Tout le corps - Espace temps
L’expression plus ou moins spontanée du corps fait indissociablement partie d’une célébration. Toutefois, la place que l’on donne au corps varie beaucoup selon les époques et les sociétés. Ces différences sont aussi liées à des convictions théologiques particulières. Ainsi, et pour rester dans le cadre de la célébration chrétienne, le culte protestant réformé en cherchant à éviter tout ce qui peut ressembler à » se donner en spectacle « , le corps du croyant est présent par le chant et par l’alternance entre la station debout (pour le chant) et assise (pour la prière et l’écoute de la prédication). S’ajoutent certains gestes du pasteur (ou celui qui préside la célébration) : les mains levées et écartées en signe de bénédiction, élévation du pain et de la coupe de vin lors de la Cène. Dans une célébration catholique (et parfois luthérienne), on rencontre le geste de l’agenouillement des fidèles à certains moments de la liturgie. Dans les Eglises orthodoxes, les fidèles s’avancent pour embrasser l’icône. Dans les célébrations des Eglises évangéliques, on prie et chante parfois les mains levées. Dans des Eglises malgaches ou africaines, le geste de l’offrande que l’on dépose ressemble parfois à une véritable danse.
Mais en l’absence de traditions qui seraient acceptées par tout le monde et cadreraient cette place du corps, les débats sont souvent vifs pour savoir comment trouver une place juste du corps dans la célébration. Ces débats peuvent facilement diviser une communauté, car ils touchent à la » chair » dans tous les sens du terme. Les sensibilités sont souvent à vif et il faut en tenir compte pour ne pas bousculer et scandaliser. Toutefois, la notion centrale de l’incarnation et la conséquence qui en résulte pour le croyant (le croyant n’est pas qu’un » esprit « ) devrait toujours à nouveau mettre en débat la place du corps dans la célébration chrétienne.
Dans les sociétés traditionnelles, les marques sur le corps ne sont jamais une fin en soi. Elles ont des valeurs identitaires et disent au cœur même de la chair l’appartenance du sujet au groupe, à un système social, le franchissement d’un seuil dans l’évolution personnelle, le passage à l’âge d’homme, l’accession à un autre statut social, l’entrée dans un groupe particulier, etc. Elles accompagnent des cérémonies collectives ou des rites d’initiation. Elles s’inscrivent dans le processus de transmission et d’intégration dans le cosmos, dans une société donnée et un clan particulier.
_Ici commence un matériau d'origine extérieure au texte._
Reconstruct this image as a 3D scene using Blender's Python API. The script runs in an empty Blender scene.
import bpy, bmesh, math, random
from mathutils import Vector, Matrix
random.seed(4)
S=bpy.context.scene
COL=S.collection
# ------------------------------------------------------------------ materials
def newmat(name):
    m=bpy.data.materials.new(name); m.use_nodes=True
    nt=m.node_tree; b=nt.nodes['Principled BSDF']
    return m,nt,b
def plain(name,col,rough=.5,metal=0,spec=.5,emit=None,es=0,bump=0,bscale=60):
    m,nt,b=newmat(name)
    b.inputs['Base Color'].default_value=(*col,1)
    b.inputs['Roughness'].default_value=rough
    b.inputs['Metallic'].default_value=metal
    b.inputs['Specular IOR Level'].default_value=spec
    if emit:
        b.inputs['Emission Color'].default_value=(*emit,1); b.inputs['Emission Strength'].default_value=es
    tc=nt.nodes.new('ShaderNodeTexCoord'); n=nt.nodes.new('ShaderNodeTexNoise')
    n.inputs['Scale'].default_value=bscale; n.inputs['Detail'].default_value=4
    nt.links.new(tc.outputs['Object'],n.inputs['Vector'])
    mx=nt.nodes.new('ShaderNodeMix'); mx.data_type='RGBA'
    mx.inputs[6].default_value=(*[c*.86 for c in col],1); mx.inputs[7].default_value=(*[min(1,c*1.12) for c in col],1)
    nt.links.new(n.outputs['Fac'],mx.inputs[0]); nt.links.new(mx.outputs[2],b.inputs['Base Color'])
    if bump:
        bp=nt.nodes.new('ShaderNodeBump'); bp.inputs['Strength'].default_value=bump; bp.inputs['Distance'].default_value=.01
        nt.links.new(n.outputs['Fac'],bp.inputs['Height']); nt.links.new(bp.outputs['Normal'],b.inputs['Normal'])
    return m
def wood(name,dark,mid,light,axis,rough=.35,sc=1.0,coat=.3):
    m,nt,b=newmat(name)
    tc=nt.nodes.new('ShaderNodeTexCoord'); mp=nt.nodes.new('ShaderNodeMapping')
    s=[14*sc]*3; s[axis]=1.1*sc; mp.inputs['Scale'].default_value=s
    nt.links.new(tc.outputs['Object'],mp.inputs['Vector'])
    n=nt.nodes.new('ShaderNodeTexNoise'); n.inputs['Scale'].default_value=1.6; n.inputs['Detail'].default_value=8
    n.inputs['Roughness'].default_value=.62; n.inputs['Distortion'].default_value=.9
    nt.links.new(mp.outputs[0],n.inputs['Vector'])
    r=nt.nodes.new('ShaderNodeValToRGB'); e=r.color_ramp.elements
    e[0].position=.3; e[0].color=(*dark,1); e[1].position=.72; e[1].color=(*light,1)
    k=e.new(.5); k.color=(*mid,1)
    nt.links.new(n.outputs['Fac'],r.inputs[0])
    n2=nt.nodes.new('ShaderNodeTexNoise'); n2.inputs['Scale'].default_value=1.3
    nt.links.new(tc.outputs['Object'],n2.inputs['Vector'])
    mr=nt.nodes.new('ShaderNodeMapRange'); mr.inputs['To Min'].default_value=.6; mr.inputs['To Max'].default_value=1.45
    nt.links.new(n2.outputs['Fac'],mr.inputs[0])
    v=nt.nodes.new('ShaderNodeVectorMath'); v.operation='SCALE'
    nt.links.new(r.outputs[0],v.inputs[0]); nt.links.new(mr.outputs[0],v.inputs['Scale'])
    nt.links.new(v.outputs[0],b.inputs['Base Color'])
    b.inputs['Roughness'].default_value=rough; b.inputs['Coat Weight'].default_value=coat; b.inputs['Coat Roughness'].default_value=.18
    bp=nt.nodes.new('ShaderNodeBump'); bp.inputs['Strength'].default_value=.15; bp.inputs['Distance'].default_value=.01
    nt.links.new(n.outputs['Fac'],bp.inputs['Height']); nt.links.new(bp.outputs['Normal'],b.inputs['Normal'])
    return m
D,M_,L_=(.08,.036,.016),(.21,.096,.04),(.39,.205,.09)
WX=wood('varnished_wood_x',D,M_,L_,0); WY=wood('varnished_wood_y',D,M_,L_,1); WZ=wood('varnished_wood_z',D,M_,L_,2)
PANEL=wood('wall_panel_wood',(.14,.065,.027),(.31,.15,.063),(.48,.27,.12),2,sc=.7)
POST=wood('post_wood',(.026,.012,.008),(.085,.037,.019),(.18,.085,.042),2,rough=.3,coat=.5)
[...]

Par contre, les marques sur le corps (tatouage, piercing, implants sous-cutanés, etc.) occidentales contemporaines prennent une signification exactement inverse en constituant l’expression strictement personnelle, n’ayant généralement de signification que pour soi, à travers l’invention d’un signe propre. On exprime ainsi un contrôle sur le corps qui apparaît comme un objet à portée de main sur lequel la souveraineté personnelle est presque sans entraves.
Quand, dans la société grecque antique, le stigmate symbolisait l’alliance voire l’aliénation à l’autre, la marque corporelle est aujourd’hui strictement individualisante. Le corps ainsi marqué n’a plus fonction de relier à la communauté et au cosmos, mais d’affirmer une irréductible individualité. Les marques corporelles, que ce soit le tatouage ou l’incision, relèvent d’ailleurs de l’initiative propre de l’individu et non pas d’une exigence de la société auquel il appartient.